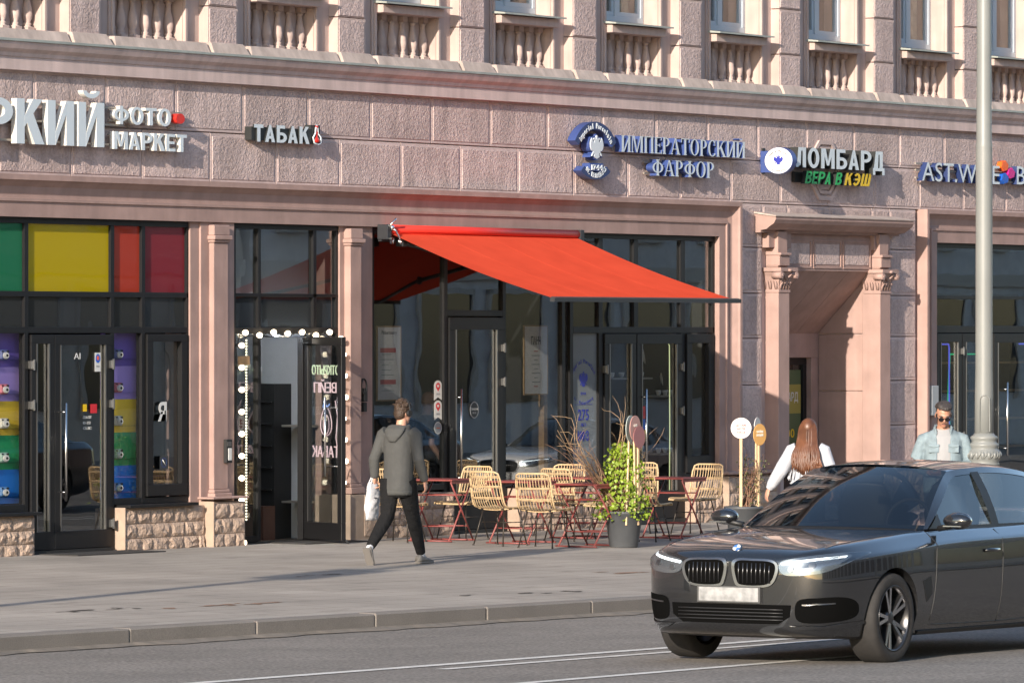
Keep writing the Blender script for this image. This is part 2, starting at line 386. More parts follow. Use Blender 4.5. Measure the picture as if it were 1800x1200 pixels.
# --- rock-faced plinths
def rock(x0, x1, z0, z1, y, parent, seed):
    rnd = random.Random(seed); b = MB(); nx, nz = 5, 4; v = []
    for j in range(nz + 1):
        for i in range(nx + 1):
            e = i in (0, nx) or j in (0, nz); ee = i in (1, nx - 1) or j in (1, nz - 1)
            d = 0 if e else rnd.uniform(.012, .034) * (1 if not ee else .8)
            jx = 0 if e else rnd.uniform(-.012, .012)
            v.append((x0 + (x1 - x0) * i / nx + jx, y - d, z0 + (z1 - z0) * j / nz + (0 if e else rnd.uniform(-.012, .012))))
    nv = len(v); f = []
    for j in range(nz):
        for i in range(nx):
            a = j * (nx + 1) + i; q = (a, a + 1, a + nx + 2, a + nx + 1)
            f += ([(q[0], q[1], q[2]), (q[0], q[2], q[3])] if rnd.random() < .5 else [(q[0], q[1], q[3]), (q[1], q[2], q[3])])
    b.add(v, f); b.box(x0, x1, y + .0005, y + .05, z0, z1)
    return b.build('stone', M['rock'], parent)
def plinth(x0, x1, zt, dfr, seed, coping=True, smooth=False):
    rnd = random.Random(seed); zb = min(gz(x0, 0), gz(x1, 0)) - .12
    b = MB(); b.box(x0 + .002, x1 - .002, -dfr + .02, .30, zb, zt - .05 if coping else zt)
    p = b.build('plinth', M['cream_stone'] if smooth else M['joint2'], bld, bevel=.004)
    MB().box(x0 - .003, x0 + .02, -dfr - .012, .2, zb, zt - .04).build('corner_slab', M['cream_stone'], p, bevel=.006)
    if not smooth:
        h = (zt - .06 - (zb + .10)) / 3
        for r_ in range(3):
            x = x0 + .022
            while x < x1 - .02:
                w_ = rnd.uniform(.17, .36); xe = min(x + w_, x1)
                if x1 - xe < .12: xe = x1
                rock(x, xe - .008, zb + .10 + r_ * h, zb + .10 + (r_ + 1) * h - .008, -dfr + .012, p, rnd.random()); x = xe
    return p
M['cream_stone'] = mat('dressed_cream_stone', (.37, .275, .21), .85, var=.12, vscale=7, bump=.4, bscale=60, bdist=.006)
M['joint2'] = mat('stone_joint', (.36, .26, .20), .95, var=.1)
plinth(-12.5, -10.02, .53, .10, 1)
plinth(-8.37, -6.78, .56, .10, 2)
plinth(-6.77, -6.10, .59, .19, 3)
boxo('window_sill', (-8.33, -7.0, -.16, .1, .515, .55), M['black'], bld, .004)
boxo('window_sill', (-12.5, -9.98, -.16, .1, .485, .52), M['black'], bld, .004)
p4 = plinth(-3.95, -3.10, .60, .19, 4, smooth=True)
rock(-3.60, -3.11, .06, .55, -.18, p4, 44)
plinth(-3.08, -1.52, .58, .13, 5)
plinth(-.05, 1.50, .58, .13, 6)
plinth(1.52, 2.20, .58, .10, 61)
plinth(4.33, 5.08, .60, .12, 7)
plinth(5.09, 6.45, .62, .19, 8)
plinth(9.45, 11.25, .62, .19, 9)
boxo('ledge', (5.06, 6.46, -.22, .1, .60, .64), M['rose'], bld, .006); boxo('ledge', (9.44, 11.27, -.22, .1, .60, .64), M['rose'], bld, .006)
boxo('ledge', (-6.80, -6.08, -.22, .1, .575, .60), M['rose'], bld, .006)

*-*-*

Objective:
Set down the material exactly, every line of it, except for the pictures.

Written answer:
Keep writing the Blender script for this image. This is part 2, starting at line 386. More parts follow. Use Blender 4.5. Measure the picture as if it were 1800x1200 pixels.
# --- rock-faced plinths
def rock(x0, x1, z0, z1, y, parent, seed):
    rnd = random.Random(seed); b = MB(); nx, nz = 5, 4; v = []
    for j in range(nz + 1):
        for i in range(nx + 1):
            e = i in (0, nx) or j in (0, nz); ee = i in (1, nx - 1) or j in (1, nz - 1)
            d = 0 if e else rnd.uniform(.012, .034) * (1 if not ee else .8)
            jx = 0 if e else rnd.uniform(-.012, .012)
            v.append((x0 + (x1 - x0) * i / nx + jx, y - d, z0 + (z1 - z0) * j / nz + (0 if e else rnd.uniform(-.012, .012))))
    nv = len(v); f = []
    for j in range(nz):
        for i in range(nx):
            a = j * (nx + 1) + i; q = (a, a + 1, a + nx + 2, a + nx + 1)
            f += ([(q[0], q[1], q[2]), (q[0], q[2], q[3])] if rnd.random() < .5 else [(q[0], q[1], q[3]), (q[1], q[2], q[3])])
    b.add(v, f); b.box(x0, x1, y + .0005, y + .05, z0, z1)
    return b.build('stone', M['rock'], parent)
def plinth(x0, x1, zt, dfr, seed, coping=True, smooth=False):
    rnd = random.Random(seed); zb = min(gz(x0, 0), gz(x1, 0)) - .12
    b = MB(); b.box(x0 + .002, x1 - .002, -dfr + .02, .30, zb, zt - .05 if coping else zt)
    p = b.build('plinth', M['cream_stone'] if smooth else M['joint2'], bld, bevel=.004)
    MB().box(x0 - .003, x0 + .02, -dfr - .012, .2, zb, zt - .04).build('corner_slab', M['cream_stone'], p, bevel=.006)
    if not smooth:
        h = (zt - .06 - (zb + .10)) / 3
        for r_ in range(3):
            x = x0 + .022
            while x < x1 - .02:
                w_ = rnd.uniform(.17, .36); xe = min(x + w_, x1)
                if x1 - xe < .12: xe = x1
                rock(x, xe - .008, zb + .10 + r_ * h, zb + .10 + (r_ + 1) * h - .008, -dfr + .012, p, rnd.random()); x = xe
    return p
M['cream_stone'] = mat('dressed_cream_stone', (.37, .275, .21), .85, var=.12, vscale=7, bump=.4, bscale=60, bdist=.006)
M['joint2'] = mat('stone_joint', (.36, .26, .20), .95, var=.1)
plinth(-12.5, -10.02, .53, .10, 1)
plinth(-8.37, -6.78, .56, .10, 2)
plinth(-6.77, -6.10, .59, .19, 3)
boxo('window_sill', (-8.33, -7.0, -.16, .1, .515, .55), M['black'], bld, .004)
boxo('window_sill', (-12.5, -9.98, -.16, .1, .485, .52), M['black'], bld, .004)
p4 = plinth(-3.95, -3.10, .60, .19, 4, smooth=True)
rock(-3.60, -3.11, .06, .55, -.18, p4, 44)
plinth(-3.08, -1.52, .58, .13, 5)
plinth(-.05, 1.50, .58, .13, 6)
plinth(1.52, 2.20, .58, .10, 61)
plinth(4.33, 5.08, .60, .12, 7)
plinth(5.09, 6.45, .62, .19, 8)
plinth(9.45, 11.25, .62, .19, 9)
boxo('ledge', (5.06, 6.46, -.22, .1, .60, .64), M['rose'], bld, .006); boxo('ledge', (9.44, 11.27, -.22, .1, .60, .64), M['rose'], bld, .006)
boxo('ledge', (-6.80, -6.08, -.22, .1, .575, .60), M['rose'], bld, .006)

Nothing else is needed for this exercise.